To me, there is no actual issue here: it is purely a question of whether a slot size of 4 was a deliberate decision, it very much looks like it wasn't.

A slot size of 4 is perfectly functional, however the 64-bit architectures that I've seen all use a slot size of 8, presumably as you say so that 64-bit values are aligned. So wasm64 can pick a slot size of either 4 or 8, I don't really have strong opinions on that, so long as it is deliberate. If a slot size of 4 is kept I think that's at least worthy of a comment.

[dschuff]

OK, fair enough. I just wanted to make sure I understood the situation since the comments at rust-lang/rust#150094 (comment) seemed to suggest there was a bug in LLVM.

[folkertdev]

It looks like a bug on first glance, and there probably have been many similar issues in the past where someone forgot to update a 4 to an 8 or an i32 to a i64 for wasm64.

In this particular case using a slot size of 4 can actually work, so perhaps this PR was over-eager. From the rust side I think all we'd like to see is a deliberate choice.

[dschuff]

OK, I looked at this a little more, and I think I'm understanding the situation better.

It sounds like you are considering that each vararg is passed in its own pointer-sized slot in the buffer. But I think the "correct" way to think about it (at least, the way I thought about it when I wrote it originally) is that each item is placed in the buffer at the next available offset according to its ABI size and alignment (the latter of which can be overridden explicitly).
The ABI sort of hints at that, but it's definitely a bit vague and needs to be improved.
However all this happens after legalization (i.e. types are promoted to the sizes they'd use for passing as regular arguments), so nothing is smaller than i32. That means that until now everything other than i64s (and larger, more on that in a minute) just goes in a pointer-sized slot, so it's effectively the same for small types. i64s obviously get a bigger slot, naturally aligned. I also now understand why this PR is framed as "fixing the pointer width", since most things are getting a pointer-sized slot.

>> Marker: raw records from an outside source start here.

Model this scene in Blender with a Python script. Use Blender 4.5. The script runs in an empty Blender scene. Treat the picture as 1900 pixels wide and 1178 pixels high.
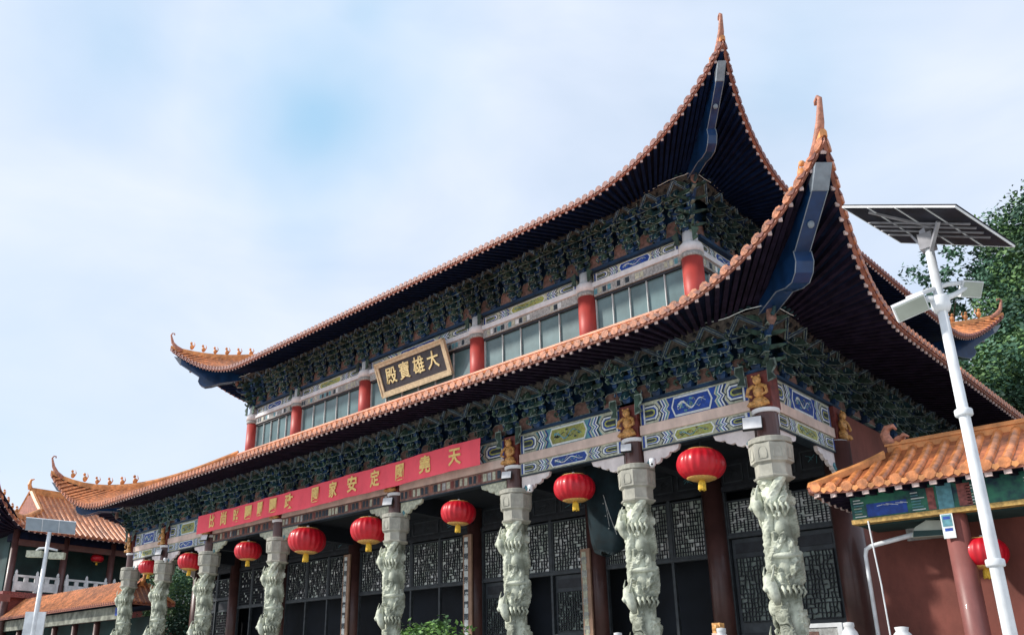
import bpy, math, random
from mathutils import Vector, Matrix
random.seed(7)
PI = math.pi
SC = bpy.context.scene
COL = SC.collection

# ------------------------------------------------------------------ materials
def mat(name, col, rough=0.7, var=0.15, scale=6.0, bump=0.0, bscale=30.0, metal=0.0, col2=None, coat=0.0, spec=0.4, trans=0.0, stain=0.0, rnd=0.0):
    m = bpy.data.materials.new(name); m.use_nodes = True
    nt = m.node_tree; b = nt.nodes['Principled BSDF']
    b.inputs['Roughness'].default_value = rough
    b.inputs['Metallic'].default_value = metal
    b.inputs['Specular IOR Level'].default_value = spec
    if coat: b.inputs['Coat Weight'].default_value = coat
    if trans: b.inputs['Transmission Weight'].default_value = trans
    tc = nt.nodes.new('ShaderNodeTexCoord')
    n = nt.nodes.new('ShaderNodeTexNoise'); n.inputs['Scale'].default_value = scale; n.inputs['Detail'].default_value = 5
    nt.links.new(tc.outputs['Object'], n.inputs['Vector'])
    r = nt.nodes.new('ShaderNodeValToRGB')
    a = tuple(max(0, c * (1 - var)) for c in col); z = tuple(min(1, c * (1 + var)) for c in (col2 or col))
    r.color_ramp.elements[0].position = 0.35; r.color_ramp.elements[1].position = 0.65
    r.color_ramp.elements[0].color = (*a, 1); r.color_ramp.elements[1].color = (*z, 1)
    nt.links.new(n.outputs['Fac'], r.inputs['Fac']); outc = r.outputs['Color']
    def mul(fac_socket, lo, hi, clr):
        # scales the colour by a noise driven factor (stains) or a per piece factor (age differences)
        mr = nt.nodes.new('ShaderNodeMapRange'); mr.inputs['From Min'].default_value = lo[0]; mr.inputs['From Max'].default_value = hi[0]
        mr.inputs['To Min'].default_value = lo[1]; mr.inputs['To Max'].default_value = hi[1]; nt.links.new(fac_socket, mr.inputs['Value'])
        vm = nt.nodes.new('ShaderNodeVectorMath'); vm.operation = 'SCALE'; nt.links.new(clr, vm.inputs[0]); nt.links.new(mr.outputs['Result'], vm.inputs['Scale']); return vm.outputs['Vector']
    if stain:
        n3 = nt.nodes.new('ShaderNodeTexNoise'); n3.inputs['Scale'].default_value = 1.1; n3.inputs['Detail'].default_value = 8; n3.inputs['Roughness'].default_value = .7
        mp_ = nt.nodes.new('ShaderNodeMapping'); mp_.inputs['Scale'].default_value = (1, 1, .45); nt.links.new(tc.outputs['Object'], mp_.inputs['Vector']); nt.links.new(mp_.outputs['Vector'], n3.inputs['Vector'])
        outc = mul(n3.outputs['Fac'], (.36, 1-stain), (.58, 1+stain*.35), outc)
    if rnd:
        oi = nt.nodes.new('ShaderNodeObjectInfo'); outc = mul(oi.outputs['Random'], (0, 1-rnd), (1, 1+rnd), outc)
    nt.links.new(outc, b.inputs['Base Color'])
    if bump:
        n2 = nt.nodes.new('ShaderNodeTexNoise'); n2.inputs['Scale'].default_value = bscale; n2.inputs['Detail'].default_value = 4
        nt.links.new(tc.outputs['Object'], n2.inputs['Vector'])
        bp = nt.nodes.new('ShaderNodeBump'); bp.inputs['Strength'].default_value = bump; bp.inputs['Distance'].default_value = 0.03
        nt.links.new(n2.outputs['Fac'], bp.inputs['Height']); nt.links.new(bp.outputs['Normal'], b.inputs['Normal'])
    return m

M = {}
M['tile'] = mat('orange_glazed_tile', (0.62, 0.225, 0.075), 0.40, 0.35, 7, 0.25, 40, coat=0.25, stain=.45)
M['tile_dark'] = mat('tile_pan', (0.40, 0.13, 0.05), 0.5, 0.3, 9, stain=.4)
M['tile_end'] = mat('tile_end_disc', (0.44, 0.155, 0.07), 0.45, 0.35, 14, 0.3, 60, stain=.4)
M['ridge'] = mat('orange_ridge', (0.66, 0.28, 0.095), 0.5, 0.25, 5, 0.2, 25, stain=.35)
M['salmon'] = mat('salmon_ridge_plaster', (0.72, 0.37, 0.24), 0.6, 0.12, 3, 0.1, 20, stain=.3)
M['fascia'] = mat('pink_eave_board', (0.33, 0.13, 0.09), 0.6, 0.25, 8)
M['rafter_end'] = mat('pale_rafter_end', (0.62, 0.48, 0.45), 0.6, 0.25, 10)
M['rafter'] = mat('shade_plum_rafter', (0.016, 0.011, 0.024), 0.75, 0.4, 4, spec=0.1)  # plum shade under the lower eave is put into this colour
M['rafter_shade_navy'] = mat('shade_navy_rafter', (0.004, 0.013, 0.048), 0.75, 0.3, 4, spec=0.1)  # bluish shadow tone of the upper eave, painted into the rafters
M['soffit'] = mat('shade_navy_soffit', (0.006, 0.010, 0.028), 0.75, 0.4, 3, spec=0.1)  # navy is the shadow tint below the eaves, carried by the base colour
M['hipblue'] = mat('blue_hip_beam', (0.006, 0.036, 0.115), 0.35, 0.3, 3, coat=0.3)
M['hipcap'] = mat('grey_beam_cap', (0.22, 0.26, 0.30), 0.5, 0.2, 5)
M['drip'] = mat('shadow_toned_drip_tile', (0.17, 0.055, 0.04), 0.5, 0.4, 14)  # darkened to paint in the shadow between the tile rolls
M['tile_end_dark'] = mat('dark_red_brown_tile_end', (0.20, 0.065, 0.05), 0.45, 0.4, 14, 0.3, 60)
M['spandrel'] = mat('off_white_spandrel', (0.80, 0.72, 0.70), 0.6, 0.1, 4, stain=.2)
M['horn'] = mat('brown_red_horn', (0.40, 0.17, 0.11), 0.5, 0.35, 12, 0.3, 40)
M['fboard'] = mat('dark_frieze_board', (0.060, 0.050, 0.042), 0.7, 0.5, 14, 0.3, 40)
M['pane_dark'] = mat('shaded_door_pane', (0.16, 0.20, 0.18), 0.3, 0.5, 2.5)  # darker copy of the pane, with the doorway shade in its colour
M['gfascia'] = mat('weathered_grey_board', (0.20, 0.21, 0.17), 0.7, 0.5, 2.5)
M['green'] = mat('dark_green_bracket', (0.010, 0.038, 0.048), 0.6, 0.6, 9, 0.2, 40, rnd=.45, stain=.4)
M['blue'] = mat('dark_blue_bracket', (0.008, 0.034, 0.095), 0.55, 0.5, 7, 0.2, 40, rnd=.4, stain=.3)
M['trim'] = mat('pale_green_bracket_trim', (0.22, 0.28, 0.25), 0.6, 0.6, 12, rnd=.35, stain=.4)
M['olive'] = mat('olive_bracket', (0.036, 0.070, 0.052), 0.6, 0.5, 8, 0.2, 30, rnd=.45, stain=.4)
M['brown'] = mat('brown_cushion_board', (0.19, 0.105, 0.085), 0.7, 0.35, 10, 0.2, 40, stain=.3, rnd=.3)
M['bluewall'] = mat('blue_plate', (0.006, 0.030, 0.075), 0.6, 0.4, 3)
M['pinkbeam'] = mat('pink_cream_beam', (0.72, 0.55, 0.47), 0.6, 0.1, 3, 0.08, 20, stain=.22)
M['cream'] = mat('cream_paint', (0.46, 0.47, 0.36), 0.6, 0.25, 14, stain=.3)
M['pblue'] = mat('painted_blue', (0.012, 0.055, 0.30), 0.5, 0.25, 10, stain=.35)
M['pteal'] = mat('painted_teal', (0.10, 0.27, 0.32), 0.5, 0.25, 12)
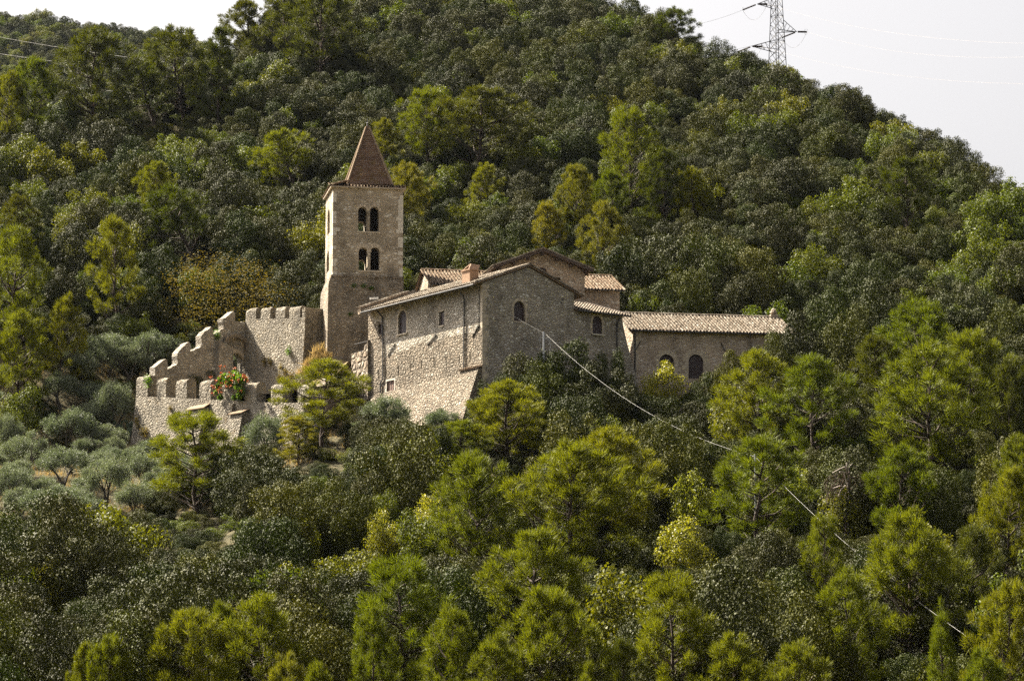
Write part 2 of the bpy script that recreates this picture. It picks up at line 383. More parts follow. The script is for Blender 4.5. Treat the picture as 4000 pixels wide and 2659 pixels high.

But, given that even in the wasm32 ABI, i64s are not exactly rare (and already have the effect of taking a "double slot"), I don't think it really makes sense to think of everything in terms of fixed pointer-sized slots. That would suggest that the wasm64 ABI should continue to be framed in terms of the legalized type of each argument, rather than always rounding up to a consistent size. I just don't really see an advantage to always rounding up, given that it will take more stack size, and won't buy us full consistency of slot size (and each item will remain at least naturally aligned in any case).

Having said all that, this did reveal some oddness (possibly a bug) with how vectors and fp128 (or presumably anything that's broken up and passed in multiple arguments) are passed. I need to look at that more closely. It's relevant to the details of your change to WebAssemblyISelLowering, because Flags.getNonZeroOrigAlign() returns the aligment of the overall vector or original type for the first argument, and 1 for the rest; whereas your substitute of the pointer alignment ends up being the minimum slot size. WIth the current lowering of separate slots for each element, it's not necessary to over-align the first element (and I'm not sure that's actually working on the va_arg side), I will have to check on that.